Lieber Frauentag,
wenn ein Mann Dich bemerkt, dann bin ich das. Ich mag Frauen. Ich habe meine Teenagerjahre in einer Schulklasse genossen, in der zwei Jungen auf zehn Mädchen kamen. Das Ganze in der zweiten Hälfte eines Jahrzehnts, an dessen Ende Women’s Liberation nicht nur im Text eines berühmten Songs von Frank Zappa Aufmerksamkeit erregt hatte. Das prägt.
Nicht zuletzt aber gemahnst Du mich, Frauentag, daran, dass ich schon mal meiner Zeit voraus war. Denn heute reden alle davon, damals nur ich und zuvor eine Frau mit grünem Parteibuch. Diese hatte, so um den Frauentag des Jahres 2000 herum, moniert, dass in einem Artikel der Auftritt zweier Damen aus Übersee mit dem Attribut herrlich belegt worden war. Das war nicht witzig gemeint, da schien schon ganz humorlos der Sonnenuntergang jener rein ideologisch operierenden Genderfraktion durch, die heute unter frommem Vorwand recht weit dabei vorangekommen ist, die Sprache nach ihren Vorstellungen zu säubern.
Auf dementsprechend kompromisslos unfruchtbaren Boden fiel denn auch mein in einer Glosse hier im Blatt abgegebenes Versprechen, als eine Art Buße in Zukunft nie mehr „herrlich“, sondern nur noch „dämlich“schreiben zu wollen. Im Gegenteil. Es fielen weitere grüne Damen in Leserbriefen über mich her, die Gründe meiner Entgleisung wurden wahlweise in einer zu klein geratenen Mannesehre oder einem zu lang getragenen Schlips gesucht. Dabei bevorzuge ich die Fliege.

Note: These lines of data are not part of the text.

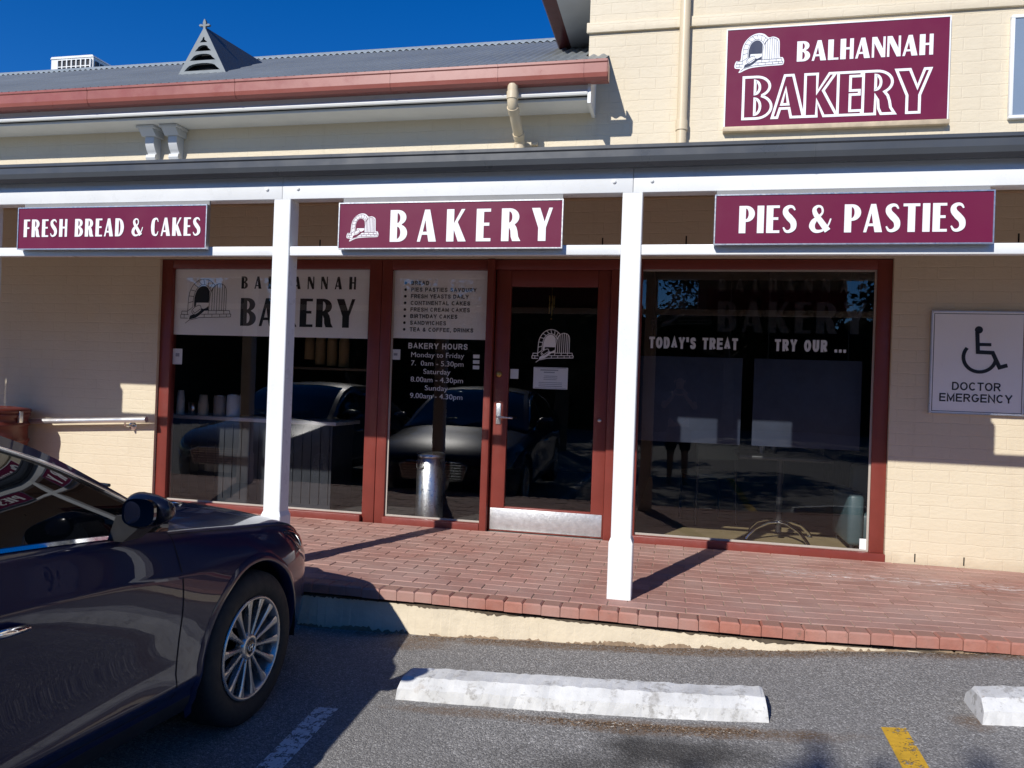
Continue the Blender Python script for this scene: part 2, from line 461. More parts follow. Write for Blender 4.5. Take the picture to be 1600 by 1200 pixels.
def tag(o, label, cat, group=None):
    o['label'] = label; o['category'] = cat
    if group: o['group'] = group
    return o
def thing(name, loc, label, cat, group=None, rz=0.0):
    o = bpy.data.objects.new(name, None); scene.collection.objects.link(o)
    o.empty_display_size = .1
    o.location = loc; o.rotation_euler = (0, 0, rz); ORG[o.name] = Vector(loc)
    return tag(o, label, cat, group)
def struct(o, kind='structure'): o['kind'] = kind; return o
def sharpen(o, ang=35):
    """smooth faces but keep hard edges where two faces meet at more than ang degrees"""
    bm = bmesh.new(); bm.from_mesh(o.data)
    bmesh.ops.remove_doubles(bm, verts=bm.verts, dist=1e-5)
    for e in bm.edges:
        if len(e.link_faces) == 2 and e.calc_face_angle(0) > R(ang): e.smooth = False
    for f in bm.faces: f.smooth = True
    bm.to_mesh(o.data); bm.free(); return o
def copy_tree(o, parent=None):
    c = o.copy(); scene.collection.objects.link(c)
    if parent is not None: c.parent = parent
    for ch in o.children: copy_tree(ch, c)
    return c

def arc(cx, cz, rx, rz, a0, a1, n=12):
    return [(cx+rx*math.cos(R(a0+(a1-a0)*i/n)), cz+rz*math.sin(R(a0+(a1-a0)*i/n))) for i in range(n+1)]
def pch(xs, ys, x):
    """smooth monotone interpolation"""
    xs = np.asarray(xs, float); ys = np.asarray(ys, float); x = np.clip(np.asarray(x, float), xs[0], xs[-1])
    h = np.diff(xs); d = np.diff(ys)/h; mm = np.zeros_like(ys)
    for i in range(1, len(xs)-1):
        if d[i-1]*d[i] > 0:
            w1, w2 = 2*h[i]+h[i-1], h[i]+2*h[i-1]; mm[i] = (w1+w2)/(w1/d[i-1]+w2/d[i])
    mm[0], mm[-1] = d[0], d[-1]
    k = np.clip(np.searchsorted(xs, x)-1, 0, len(h)-1); t = (x-xs[k])/h[k]
    return ((2*t**3-3*t**2+1)*ys[k]+(t**3-2*t**2+t)*h[k]*mm[k]+(-2*t**3+3*t**2)*ys[k+1]+(t**3-t**2)*h[k]*mm[k+1])
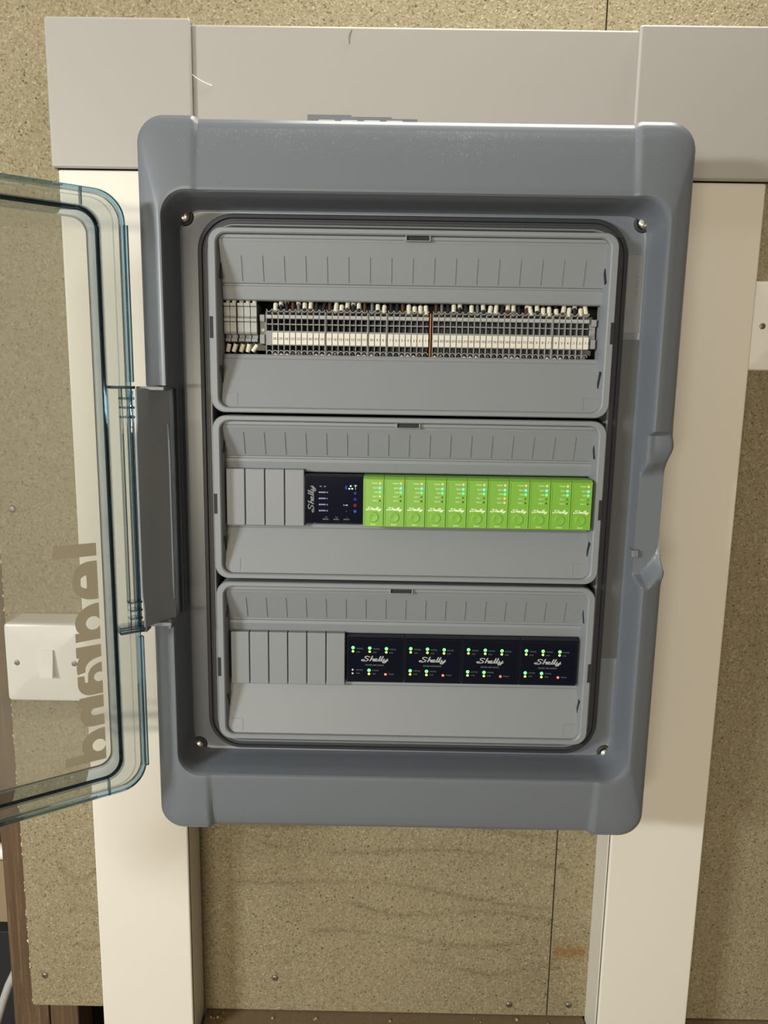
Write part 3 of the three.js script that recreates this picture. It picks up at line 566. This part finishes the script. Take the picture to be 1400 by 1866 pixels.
  // reading direction runs down the door and the letters' tops point to the free edge
  for (const s of letters) {
    const g = new THREE.ExtrudeGeometry(s, { depth: 0.25, bevelEnabled: false, curveSegments: 14 });
    g.applyMatrix4(new THREE.Matrix4().set(0, 1, 0, 30.6, -1, 0, 0, -30.2, 0, 0, 1, 18.75, 0, 0, 0, 1));
    dp('letter', g, M.print);
  }
}

// ---------------------------------------------------------------- blanking strips
{
  const strip = (x0, pitch, n, y0, y1, first, label) => {
    const o = thing('blanking_strip', [x0, y0, -46], label, 'blanking plate'), h = y1 - y0;
    const seg = metres(planarUV(box(0.35, pitch - 0.35, 0, h, 8, 18, 0.8), 100)), seg0 = metres(planarUV(box(0.35, first - 0.35, 0, h, 8, 18, 0.8), 100));
    let x = 0; for (let i = 0; i < n; i++) { const m = new THREE.Mesh(i ? seg : seg0, M.cover); m.name = 'segment'; m.position.x = x / 1000; o.add(m); x += i ? pitch : first; }
    part('backing', box(0, x, 1, h - 1, 4, 9), M.cover, o);
  };
  strip(-162.5, 17.7, 4, -25, 26.2, 17.2, 'grey four-part blanking strip left of the black display relay');
  strip(-161, 17.75, 6, -175.4, -125, 17.6, 'grey six-part blanking strip left of the black network switches');
}
// ---------------------------------------------------------------- green relays
const lens = (r) => metres(new THREE.SphereGeometry(r, 14, 8).scale(1, 1, 0.45));
const L11 = lens(1.15), L13 = lens(1.55), L9 = lens(0.95), L7 = lens(0.75);
{
  const pitch = 18.2, z = -15, x0 = -39.2;
  const body = metres(prismX([[-22, -52], [-22, -0.8], [-21.4, 0], [20.2, 0], [22.2, -3.2], [22.2, -52]], 0.15, pitch - 0.15));
  const frame = metres(mergeGeometries([box(0.6, 1.3, -21, 19.4, -0.5, 0.5, 0.2), box(pitch - 1.3, pitch - 0.6, -21, 19.4, -0.5, 0.5, 0.2)].map((g) => g.toNonIndexed())));
  const face = metres(faceBox(1.3, pitch - 1.3, -20.6, 19.2, -1, 0.15));
  // the face texture spans the full 18 mm, so its margins are cut off
  { const uv = face.attributes.uv, p = face.attributes.position, n = face.attributes.normal; for (let i = 0; i < uv.count; i++) if (n.getZ(i) > 0.5) uv.setXY(i, p.getX(i) * 1000 / pitch, (p.getY(i) * 1000 + 24) / 44.5); }
  const button = metres(new THREE.LatheGeometry([[4.7, 0], [4.6, 0.5], [4.2, 0.75], [3.6, 0.62], [0, 0.45]].map(([a, b]) => new THREE.Vector2(a, b)), 28).rotateX(Math.PI / 2));
  const lx = 14.6, ly = [3.6, 7.8, 11.5, 15.2, 19].map((d) => 20.5 - d);
  const make = (i) => {
    const on1 = i === 0 || i === 6, on2 = i === 6;
    const label = i === 0 ? 'green relay module beside the black display, its Out 1 light lit and Out 2 dark' : i === 6 ? 'green relay module with both the Out 1 and Out 2 lights lit orange'
      : i === 10 ? 'green relay module at the right end of the row, outputs dark' : `green relay module with dark outputs, ${['', 'second', 'third', 'fourth', 'fifth', 'sixth', '', 'third to last', 'fourth from', 'second to last'][i]}`;
    const o = thing('relay_module', [x0 + pitch * i, 0, z], label, 'relay', 'green relay modules in the middle row');
    const add = (name, g, m, x = 0, y = 0, zz = 0) => { const q = new THREE.Mesh(g, m); q.name = name; q.position.set(x / 1000, y / 1000, zz / 1000); o.add(q); return q; };
    add('housing', body, M.green); add('side_bead', frame, M.green); add('face_plate', face, M.relayFace); add('reset_button', button, M.green, 9, 20.5 - 33.7, 0);
    add('indicator_light', L9, L.orange, lx, ly[0], 0.3); add('indicator_light', L11, L.blue, lx, ly[1], 0.3); add('indicator_light', L11, L.lan, lx, ly[2], 0.3);
    add('indicator_light', on1 ? L9 : L7, on1 ? L.orange : L.offGreen, lx, ly[3], 0.15); add('indicator_light', on2 ? L9 : L7, on2 ? L.orange : L.offDark, lx, ly[4], 0.15);
    return o;
  };
  const place = ['', 'second relay from the black display', 'third relay from the black display', 'fourth relay from the black display', 'fifth relay from the black display', 'just left of the one with both outputs lit', '', 'just right of the one with both outputs lit', 'third from the right end of the row', 'next to the one at the right end'];
  for (let i = 0; i < 11; i++) { const o = make(i); if (place[i]) o.userData.label = 'green relay module with dark outputs, ' + place[i]; }
}
// ---------------------------------------------------------------- relay with display
{
  const o = thing('display_relay', [-92.6, 0, -29], 'black relay module with a lit display listing four outputs', 'relay');
  part('housing', [prismX([[-22.2, -40], [-22.2, -0.6], [-21.6, 0], [20.4, 0], [22.4, -3], [22.4, -40]], 0.2, 53)], M.black, o);
  part('display_screen', faceBox(0.5, 52.7, -21.6, 20.6, -0.6, 0.4), M.displayFace, o);
  for (const x of [226, 334, 440]) part('button', new THREE.CapsuleGeometry(1.1, 4, 4, 8).rotateZ(Math.PI / 2).scale(1, 1, 0.3).translate(x / 11.48, 20.6 - 499 / 540 * 42.2, 0.45), M.black, o);
}
// ---------------------------------------------------------------- network switches
{
  const lights = [[5.9, 11.3, 1], [21.4, 11.5, 1], [36.9, 11.8, 1], [5.9, 14.8, 0], [21.4, 14.9, 0], [36.8, 15.2, 0], [5.8, 32.8, 1], [21, 33.1, 1], [5.8, 36.3, 0], [21, 36.6, 0]];
  const names = ['leftmost black network switch, beside the grey blanks, with two lights unlit', 'second black network switch from the grey blanking strip, all its lights lit', 'third black network switch from the grey blanking strip, all its lights lit', 'last black network switch in the row, beside the enclosure edge, reflecting the room'];
  for (let i = 0; i < 4; i++) {
    const o = thing('network_switch', [-53.4 + 53.55 * i, -150, -29.5], names[i], 'network switch', 'black network switches in the bottom row');
    part('housing', [prismX([[-22.6, -40], [-22.6, -0.6], [-22, 0], [21.4, 0], [22.6, -2.4], [22.6, -40]], 0.2, 53.3)], M.black, o);
    part('face_plate', faceBox(0.5, 53, -22.2, 21.4, -0.6, 0.3), M.switchFace, o);
    for (const [x, y, top] of lights) { const off = i === 0 && x < 6 && y > 30; const q = new THREE.Mesh(off ? L9 : top ? L13 : L11, off ? L.offWhite : top ? L.green : L.yellow); q.name = 'indicator_light'; q.position.set(x / 1000, (22.4 - y) / 1000, 0.0004); o.add(q); }
    const q = new THREE.Mesh(L11, L.red); q.name = 'indicator_light'; q.position.set(0.0364, (22.4 - 36.8) / 1000, 0.0004); o.add(q);
  }
}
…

Und die ist eine Frau.
Der Frauentag hingegen ist, so betrachtet, ein Mann. Doch dass er, jetzt mal Spaß beiseite, seit über hundert Jahren ohne durchschlagenden Erfolg begangen wird, beweist, dass Symbolismus nicht reicht. Und wo nun immer aggressiver angeboten wird, die Probleme auf sprachlicher Basis lösen zu können, ist das wieder nur so eine Aktion längst privilegierter Symbolisten, die ganz gut damit leben können, am Frauentag für Frauen eigentlich die widrigen Umstände zu zelebrieren, denen diese täglich ausgesetzt sind und deren Fortbestehen wiederum den Frauentag jedes Jahr aufs Neue ermöglicht. Aber das liest ja ohnehin niemand.